While in Georgia, Hoffman said he was struck by the large number of Ukrainian flags and other popular expressions of Georgian support for Ukraine. One Georgian store receipt contained the language, “Thank you for your visit! 20% of Georgian territory is invaded by Russia! Slava Ukraini!” (translated: Glory to Ukraine).
Hoffman said he also encountered some of the nearly 80,000 Russians who have been streaming into Georgia to avoid conscription, which Putin had announced in late September.
“Georgians are world-renowned for friendliness and for having a hospitable culture, but right now they’re struggling to cope with a massive influx of conscription-age Russians,” Hoffman said.
Among the numerous facets of his book presentation, Hoffman described Russia’s use of nontraditional instruments of national power, including gray zone strategies. The term “gray zone” refers to strategic actions that occur in the contested arena somewhere between routine statecraft and open warfare and can include everything from fake news and online troll farms to terrorist financing and paramilitary provocations.

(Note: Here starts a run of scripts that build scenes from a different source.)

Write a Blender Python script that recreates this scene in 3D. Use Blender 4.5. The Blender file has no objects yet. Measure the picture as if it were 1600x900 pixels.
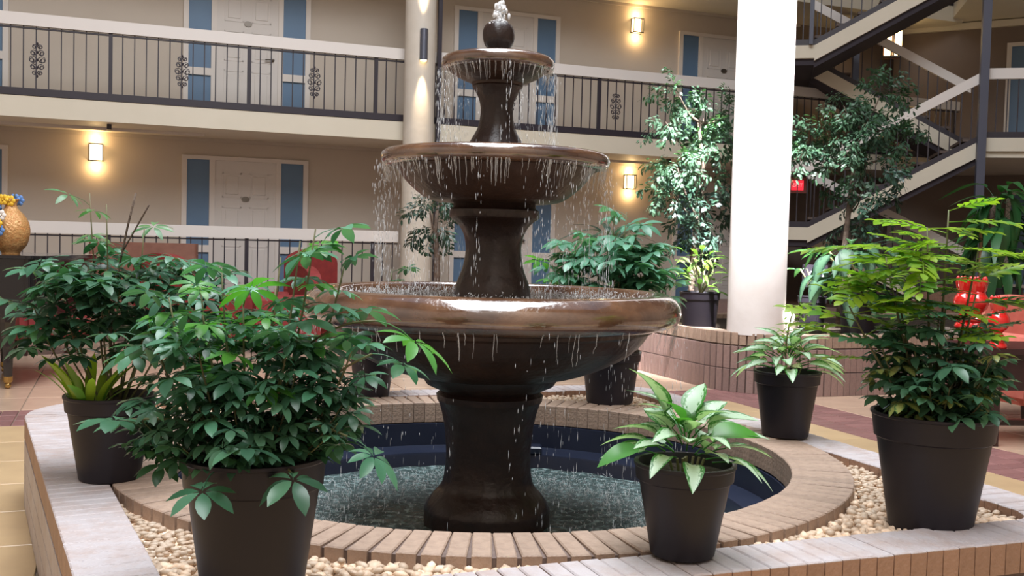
import bpy, math, random
from mathutils import Vector, Matrix, Euler, Quaternion
R = random.Random(7)
C = bpy.context.scene.collection
PI = math.pi
sc = bpy.context.scene

# ------------------------------------------------------------------ camera
HC = 1.29
th = math.atan(68/1600); ro = .026
F = Vector((0, math.cos(th), -math.sin(th))); r0 = Vector((1, 0, 0)); u0 = r0.cross(F)
cr = math.cos(ro)*r0 + math.sin(ro)*u0; cu = -math.sin(ro)*r0 + math.cos(ro)*u0
cam = bpy.data.objects.new('camera', bpy.data.cameras.new('camera')); C.objects.link(cam)
cam.data.sensor_width = 36; cam.data.lens = 36; cam.data.clip_start = .05
M = Matrix.Identity(4)
for i in range(3):
    M[i][0] = cr[i]; M[i][1] = cu[i]; M[i][2] = -F[i]
M[2][3] = HC
cam.matrix_world = M
sc.camera = cam
# ------------------------------------------------------------------ world, light, exposure
w = bpy.data.worlds.new('world'); sc.world = w; w.use_nodes = True
w.node_tree.nodes['Background'].inputs[0].default_value = (.75, .82, 1, 1)
w.node_tree.nodes['Background'].inputs[1].default_value = .55
sc.view_settings.view_transform = 'Standard'; sc.view_settings.look = 'None'
sc.view_settings.gamma = 1; sc.view_settings.exposure = -0.08
def area(name, loc, target, sx, sy, power, col):
    l = bpy.data.lights.new(name, 'AREA'); l.shape = 'RECTANGLE'; l.size = sx; l.size_y = sy
    l.energy = power; l.color = col
    o = bpy.data.objects.new(name, l); C.objects.link(o); o.location = loc
    o.rotation_euler = (Vector(target)-Vector(loc)).to_track_quat('-Z', 'Y').to_euler()
    return o
area('skylight_daylight', (0.2, 5.6, 10.5), (0.2, 5.6, 0), 5.2, 5.4, 1350, (.92, .96, 1))
sl = area('added_column_beam', (1.95, 5.6, 10.4), (2.24, 9.35, 3.6), 1.1, 1.1, 300, (.98, .97, 1)); sl.data.spread = math.radians(12)  # added narrow beam that brightens the white column, no actual roof panel
area('added_front_fill', (-.3, .2, 10.45), (-.3, .2, 0), 4.8, 4.9, 980, (.93, .96, 1))  # added overhead fill, lights plants and bowl rims from the viewer's side
def point(name, loc, power, col, rad=.04):
    l = bpy.data.lights.new(name, 'POINT'); l.energy = power; l.color = col; l.shadow_soft_size = rad
    o = bpy.data.objects.new(name, l); C.objects.link(o); o.location = loc; return o
def spot(name, loc, d, power, col, ang):
    l = bpy.data.lights.new(name, 'SPOT'); l.energy = power; l.color = col; l.spot_size = ang; l.spot_blend = .8; l.shadow_soft_size = .03
    o = bpy.data.objects.new(name, l); C.objects.link(o); o.location = loc
    o.rotation_euler = Vector(d).to_track_quat('-Z', 'Y').to_euler(); return o

# ------------------------------------------------------------------ frame of the building: a along the long wing, b away from the viewer
T = math.radians(21)
CX, CY = -.1, 4.28
def W(a, b, z=0):
    return Vector((CX + a*math.cos(T) - b*math.sin(T), CY + a*math.sin(T) + b*math.cos(T), z))

# ------------------------------------------------------------------ materials
def nd(nt, t, **k):
    n = nt.nodes.new(t)
    for a, v in k.items(): setattr(n, a, v)
    return n
def mat(name, col, rough=.6, col2=None, scale=6, rnd=0, bump=0, bscale=40, metal=0, coat=0, emit=None, estr=0, trans=0, alpha=1, detail=4, spec=.5, mid=.5, wid=.2):
    m = bpy.data.materials.new(name); m.use_nodes = True; nt = m.node_tree
    p = nt.nodes['Principled BSDF']; L = nt.links.new
    p.inputs['Roughness'].default_value = rough; p.inputs['Metallic'].default_value = metal
    p.inputs['Coat Weight'].default_value = coat; p.inputs['Coat Roughness'].default_value = .08
    p.inputs['Specular IOR Level'].default_value = spec
    p.inputs['Transmission Weight'].default_value = trans
    p.inputs['Alpha'].default_value = alpha
    p.inputs['Base Color'].default_value = (*col, 1)
    tc = nd(nt, 'ShaderNodeTexCoord'); src = None
    if col2:
        n = nd(nt, 'ShaderNodeTexNoise'); n.inputs['Scale'].default_value = scale; n.inputs['Detail'].default_value = detail
        L(tc.outputs['Object'], n.inputs['Vector'])
        cr_ = nd(nt, 'ShaderNodeValToRGB'); cr_.color_ramp.elements[0].position = mid-wid; cr_.color_ramp.elements[1].position = mid+wid
        cr_.color_ramp.elements[0].color = (*col, 1); cr_.color_ramp.elements[1].color = (*col2, 1)
        L(n.outputs['Fac'], cr_.inputs['Fac']); src = cr_.outputs['Color']
    if rnd:
        oi = nd(nt, 'ShaderNodeObjectInfo'); hs = nd(nt, 'ShaderNodeHueSaturation')
        mr = nd(nt, 'ShaderNodeMapRange'); mr.inputs['To Min'].default_value = 1-rnd; mr.inputs['To Max'].default_value = 1+rnd
        L(oi.outputs['Random'], mr.inputs['Value']); L(mr.outputs['Result'], hs.inputs['Value'])
        if src: L(src, hs.inputs['Color'])
        else: hs.inputs['Color'].default_value = (*col, 1)
        src = hs.outputs['Color']
    if src: L(src, p.inputs['Base Color'])
    if bump:
        n = nd(nt, 'ShaderNodeTexNoise'); n.inputs['Scale'].default_value = bscale; n.inputs['Detail'].default_value = 5
        L(tc.outputs['Object'], n.inputs['Vector'])
        b = nd(nt, 'ShaderNodeBump'); b.inputs['Strength'].default_value = bump; b.inputs['Distance'].default_value = .02
        L(n.outputs['Fac'], b.inputs['Height']); L(b.outputs['Normal'], p.inputs['Normal'])
    if emit:
        p.inputs['Emission Color'].default_value = (*emit, 1); p.inputs['Emission Strength'].default_value = estr
    return m
def leafmat(name, col, col2=None, trans=.35, rnd=.35, var=None, rough=.34):
    """leaf: gloss + translucency; var = pale variegation colour along the blade's middle (UV)"""
    m = mat(name, col, rough, None, rnd=rnd); nt = m.node_tree; L = nt.links.new
    p = nt.nodes['Principled BSDF']; out = nt.nodes['Material Output']
    hs = [n for n in nt.nodes if n.type == 'HUE_SAT'][0]
    oi = [n for n in nt.nodes if n.type == 'OBJECT_INFO'][0]
    src = None
    gi = nd(nt, 'ShaderNodeNewGeometry'); va = nd(nt, 'ShaderNodeMath', operation='MULTIPLY_ADD'); va.inputs[1].default_value = .45
    vb = nd(nt, 'ShaderNodeMath', operation='MULTIPLY'); vb.inputs[1].default_value = .55
    L(oi.outputs['Random'], vb.inputs[0]); L(gi.outputs['Random Per Island'], va.inputs[0]); L(vb.outputs[0], va.inputs[2])
    mr_ = [n for n in nt.nodes if n.type == 'MAP_RANGE'][0]; L(va.outputs[0], mr_.inputs['Value'])
    if col2:
        mx = nd(nt, 'ShaderNodeMix', data_type='RGBA'); mx.inputs['A'].default_value = (*col, 1); mx.inputs['B'].default_value = (*col2, 1)
        mul = nd(nt, 'ShaderNodeMath', operation='MULTIPLY'); mul.inputs[1].default_value = 7.31
        fr = nd(nt, 'ShaderNodeMath', operation='FRACT'); pw = nd(nt, 'ShaderNodeMath', operation='POWER'); pw.inputs[1].default_value = 2.2
        L(va.outputs[0], mul.inputs[0]); L(mul.outputs[0], fr.inputs[0]); L(fr.outputs[0], pw.inputs[0])
        L(pw.outputs[0], mx.inputs['Factor']); src = mx.outputs['Result']
    if var:
        tc = nd(nt, 'ShaderNodeTexCoord'); sp = nd(nt, 'ShaderNodeSeparateXYZ'); L(tc.outputs['UV'], sp.inputs[0])
        nz = nd(nt, 'ShaderNodeTexNoise'); nz.inputs['Scale'].default_value = 9; L(tc.outputs['UV'], nz.inputs['Vector'])
        ab = nd(nt, 'ShaderNodeMath', operation='SUBTRACT'); ab.inputs[1].default_value = .5; L(sp.outputs['X'], ab.inputs[0])
        a2 = nd(nt, 'ShaderNodeMath', operation='ABSOLUTE'); L(ab.outputs[0], a2.inputs[0])
        ad = nd(nt, 'ShaderNodeMath', operation='MULTIPLY_ADD'); ad.inputs[1].default_value = .8; L(nz.outputs['Fac'], ad.inputs[0]); L(a2.outputs[0], ad.inputs[2])
        rp = nd(nt, 'ShaderNodeValToRGB'); rp.color_ramp.elements[0].position = .66; rp.color_ramp.elements[1].position = .80
        rp.color_ramp.elements[0].color = (1, 1, 1, 1); rp.color_ramp.elements[1].color = (0, 0, 0, 1)
        L(ad.outputs[0], rp.inputs['Fac'])
        m2 = nd(nt, 'ShaderNodeMix', data_type='RGBA'); m2.inputs['B'].default_value = (*var, 1)
        if src: L(src, m2.inputs['A'])
        else: m2.inputs['A'].default_value = (*col, 1)
        L(rp.outputs['Color'], m2.inputs['Factor']); src = m2.outputs['Result']
    if src: L(src, hs.inputs['Color'])
    tr = nd(nt, 'ShaderNodeBsdfTranslucent'); mxs = nd(nt, 'ShaderNodeMixShader'); mxs.inputs[0].default_value = trans
    g = nd(nt, 'ShaderNodeMix', data_type='RGBA', blend_type='MULTIPLY'); g.inputs['Factor'].default_value = 1; g.inputs['B'].default_value = (1.0, 1.25, .5, 1)
    L(hs.outputs['Color'], g.inputs['A']); L(g.outputs['Result'], tr.inputs['Color'])
    L(p.outputs[0], mxs.inputs[1]); L(tr.outputs[0], mxs.inputs[2]); L(mxs.outputs[0], out.inputs['Surface'])
    return m

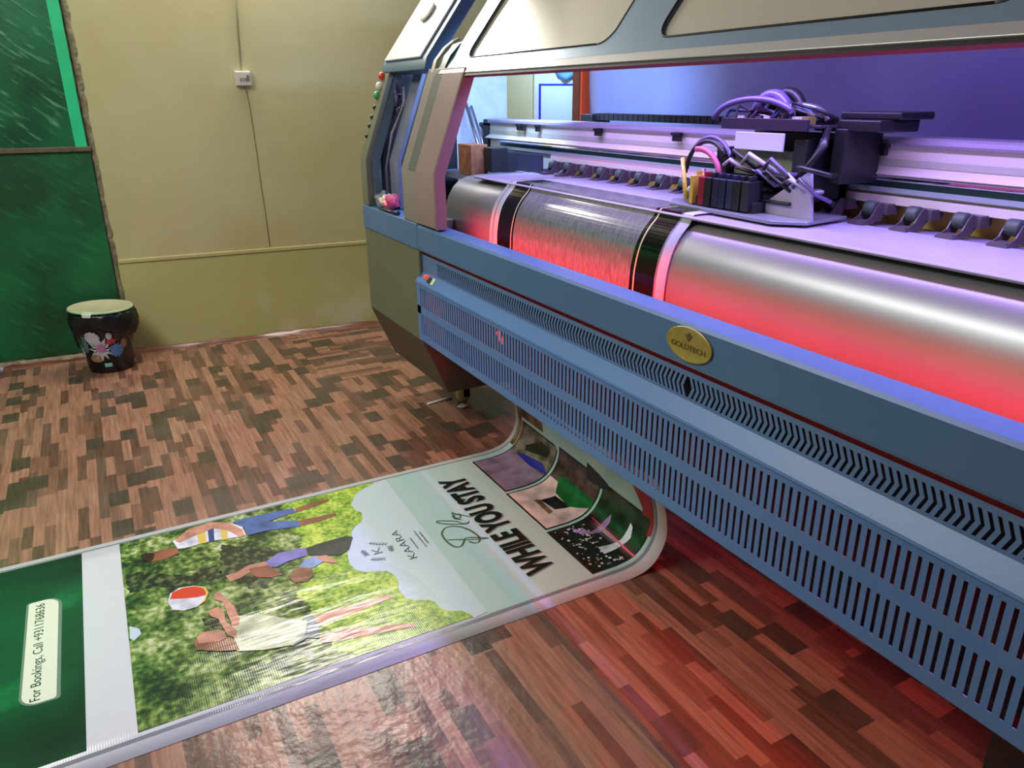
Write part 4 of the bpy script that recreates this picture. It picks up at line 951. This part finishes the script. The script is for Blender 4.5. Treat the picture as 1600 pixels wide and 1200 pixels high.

Hoffman is currently teaching Intelligence & Gray Zone Conflict at Ƶapp, a course he created to examine gray zone strategy and its implications for the IC.
Hoffman said he was pleased to discover that following his presentation, Georgian officials expressed interest in working with Ƶapp’s Intelligence Studies students on capstone research projects and in taking online courses in analytic techniques and other intelligence topics.
Ƶapp students have performed such capstone research projects for IC organizations, law enforcement agencies, and private sector companies for many years and adding yet another relevant and challenging opportunity is just one more example of what differentiates Ƶapp’s Intel program, Hoffman noted.